Tridge Is Providing a Middleman Service for Global Food Trade

Then I built a platform for a kind of expert network for professionals who could help source commodities for a finder’s fee — a company like Nestlé looking for a key ingredient in a certain country, or is there somebody I can talk to in France about grapes? We gathered almost 40,000 people around the world, each representing their market, and we compensated people for their connections.

Through that process, we extracted a lot of intelligence.

Energy and chemical deals were quite big, the frequency was lower, and the deals were dominated by a few big players, whose influence is huge. So, 70 to 80 percent of the expert network queries came from agriculture and we realized that market is fully fragmented. Nobody is dominant.

With produce there are thousands of products and varieties that were never standardized. So, in the beginning, we put resources into building a data architecture to structure the scientific varieties, cultivation types, packaging and gradings. Without such a structure, you can never pile up this type of data.

So, we became a kind of center point of gravity. And once our mass was large enough, we could standardize it.

Can you talk about the role of market intelligence on your platform?

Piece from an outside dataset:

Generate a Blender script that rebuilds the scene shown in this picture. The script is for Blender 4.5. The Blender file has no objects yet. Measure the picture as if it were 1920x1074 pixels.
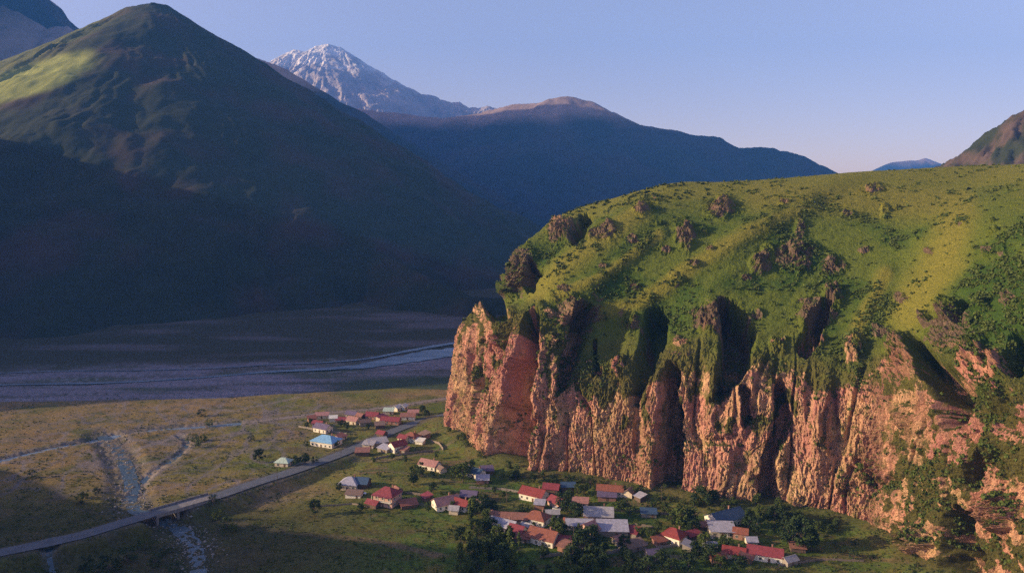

We compile the data, and the data becomes intelligence, and the intelligence attracts users, and many of them turn into premium users, becoming our buyers, our suppliers. They start doing transactions with us, and those transactions create more data and feed back to our data intelligence. So, there’s a flywheel effect that actually gets stronger with time.

Our suppliers, when they deal with Tridge, can deal with many buyers simultaneously without deploying salesmen to many countries. And that aggregated demand gives us better bargaining power.